Certes, si le conseil d'administration ne peut pas toujours
« intervenir » dans les politiques d'investissement il a
par ailleurs des droits de contrôle sur les décisions prises
concernant la politique de financement. Par la suite, il peut
« dicter » des politiques de financement qui maximisent la
valeur de la firme : Le conseil peut utiliser son contrôle de la
politique de financement pour endetter la firme et dans ce cas, les
actionnaires délèguent la mission de contrôle aux
créanciers financiers.
En effet, selon Jensen (1986), en endettant l'entreprise, le
dirigeant donne le droit aux créanciers de liquider la firme s'il n'y a
pas remboursement du montant principal et des intérêts.

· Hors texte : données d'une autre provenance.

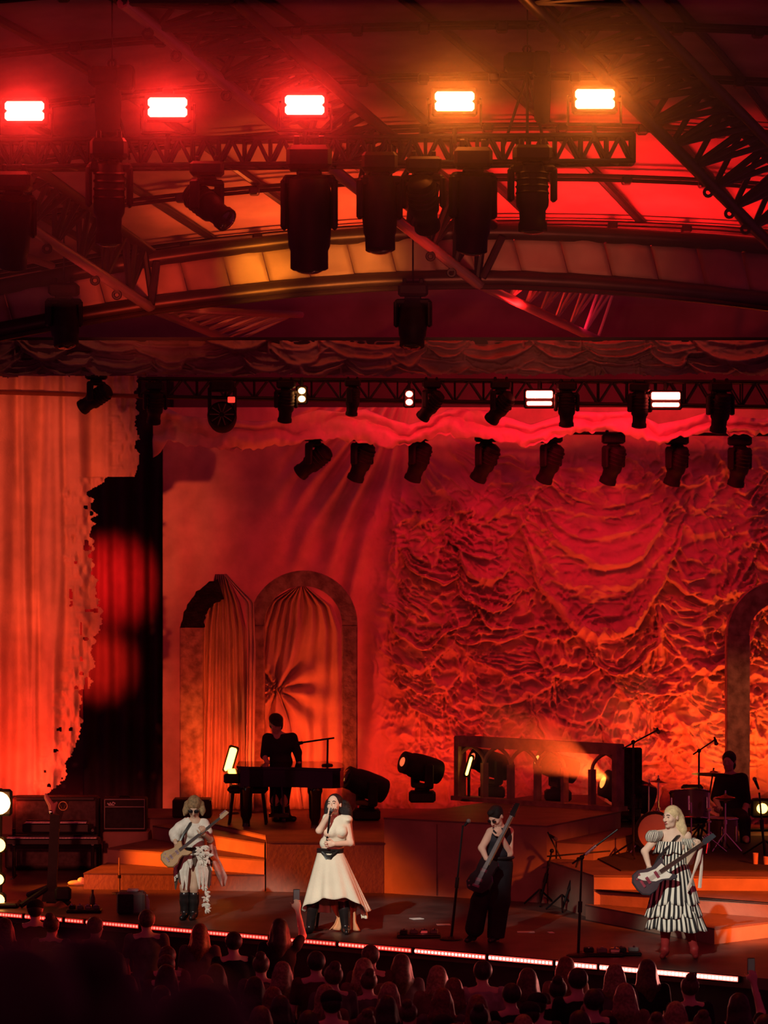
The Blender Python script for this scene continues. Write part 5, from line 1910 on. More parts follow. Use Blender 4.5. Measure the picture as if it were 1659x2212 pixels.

Cependant, bien que pour certaines compagnies l'endettement
puisse contrôler les dirigeants et augmenter la valeur de la firme, il
pourrait dans d'autres cas provoquer des distorsions dans les décisions
d'investissement et par la suite réduire la valeur de la firme, Myers
(1977).
Plus spécifiquement, les travaux antérieurs de
Barclay et Smith (1996) et Hovakimian, Opler et Titman (2001) ont
démontré que dans les firmes matures ayant des
opportunités de croissance limitées, un endettement
élevé peut ajouter de la valeur en contrôlant le
problème de free cash flow, nommé la tentation des
dirigeants de surinvestir dans des projets matures ou encore de faire des
acquisitions de diversification. Mais dans le cas des firmes qui
présentent de fortes opportunités de croissance avec plusieurs
opportunités d'investissement rentables, le financement par dette peut
amener à un problème très coûteux celui de sous
investissement.
L'idée commune est que la dette pourrait avoir un effet
positif ou négatif sur la valeur de la firme en fonction des
opportunités d'investissement futurs de la firme.

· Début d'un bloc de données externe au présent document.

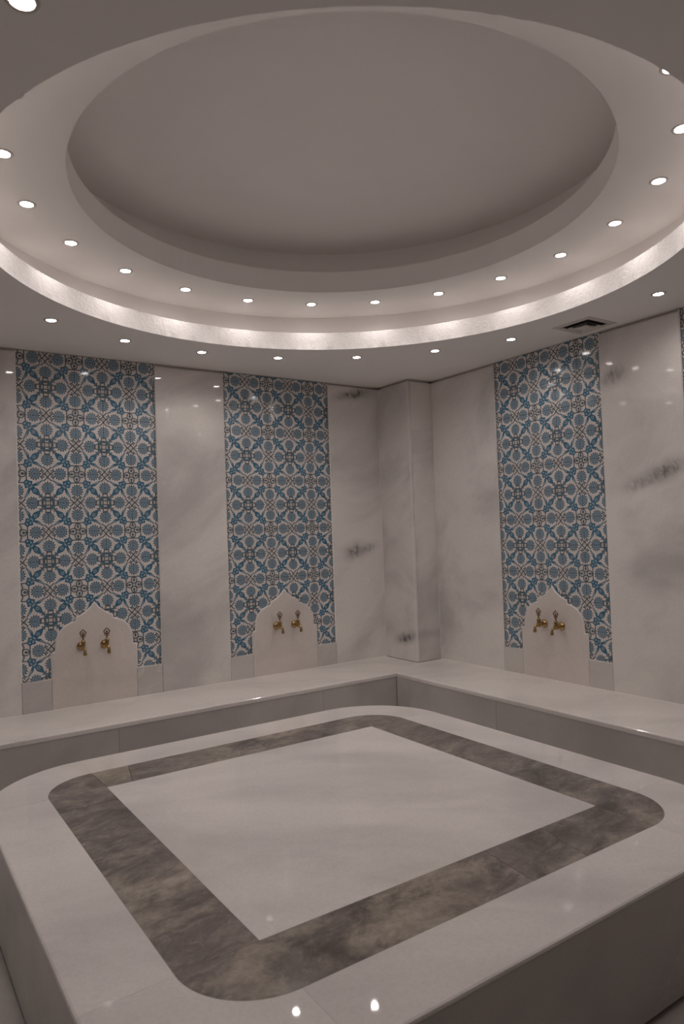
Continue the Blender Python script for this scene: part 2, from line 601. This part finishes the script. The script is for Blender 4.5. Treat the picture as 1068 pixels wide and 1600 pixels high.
def bead(name, pts, r, parent, mat='caulk', rel=False):
    bm = bmesh.new()
    tube_bm(bm, pts, r, 6)
    o = link(name, to_mesh(bm, name, 60), mat, parent)
    if rel:
        o.matrix_parent_inverse = Matrix.Translation(-Vector(parent.location))
    return o


for (x, y) in ((PX, 0.001), (PX + 0.002, PY + 0.002), (0.001, PY)):
    bead('joint_bead', [(x, y, BT + 0.001), (x, y, ZT)], 0.0035, pil, rel=True)

# half outline of the arched backplate: offset from its middle (m), height above the tile bottom
ARCH = [(0.0, 0.512), (0.012, 0.492), (0.028, 0.473), (0.050, 0.453), (0.078, 0.434), (0.106, 0.420), (0.127, 0.412),
        (0.130, 0.398), (0.134, 0.384), (0.160, 0.377), (0.190, 0.366), (0.220, 0.346), (0.245, 0.319), (0.262, 0.287),
        (0.270, 0.255), (0.273, 0.220), (0.273, 0.184), (0.288, 0.181), (0.303, 0.178)]
PLAB = ['leftmost', 'middle', 'right', 'rightmost']
PWHERE = ['at the far left of the photo', 'left of the corner pillar', 'on the right wall under the ceiling vent', 'cut by the right photo edge']
TILE_D = 0.016                  # tile face lies this far behind the slab face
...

On va dans une première section présenter
l'endettement comme un moyen de résolution des conflits d'agence dans
les entreprises à faible potentiel de croissance. Quant à la
deuxième section, elle traitera les problèmes de risque moral
causés par l'endettement des firmes ayant de fortes opportunités
d'investissement ainsi que les solutions possibles à ces
problèmes.
1. Endettement et contrôle du free cash flow
dans les firmes à faible potentiel de croissance
Les firmes dont les opportunités d'investissement sont
faibles connaissent des conflits opposant les actionnaires au dirigeant
concernant l'emploi du free cash flow, Poincelot (1999).
Une situation de free cash flow existe lorsqu'une
firme dispose de ressources d'un montant supérieur à la somme
requise pour financer tous les projets d'investissements rentables. Il s'en
sort que les firmes qui ont un q de Tobin supérieur à 1 sont
supposées détenir des opportunités d'investissement
rentables et par conséquent sont moins confrontées aux
problèmes d'utilisation du free cash flow. Par contre, les
firmes ayant un q de Tobin inférieur à 1 sont supposées
avoir des opportunités d'investissement limitées et par la suite
souffrent le plus souvent du problème de l'utilisation du free cash
flow.
En effet, le dirigeant pourrait gaspiller le free cash
flow afin d'augmenter la valeur de la firme et par conséquent sa
rémunération ; comme il pourrait adopter une
stratégie d'enracinement en réalisant des projets
spécifiques à son savoir faire afin de conforter sa position.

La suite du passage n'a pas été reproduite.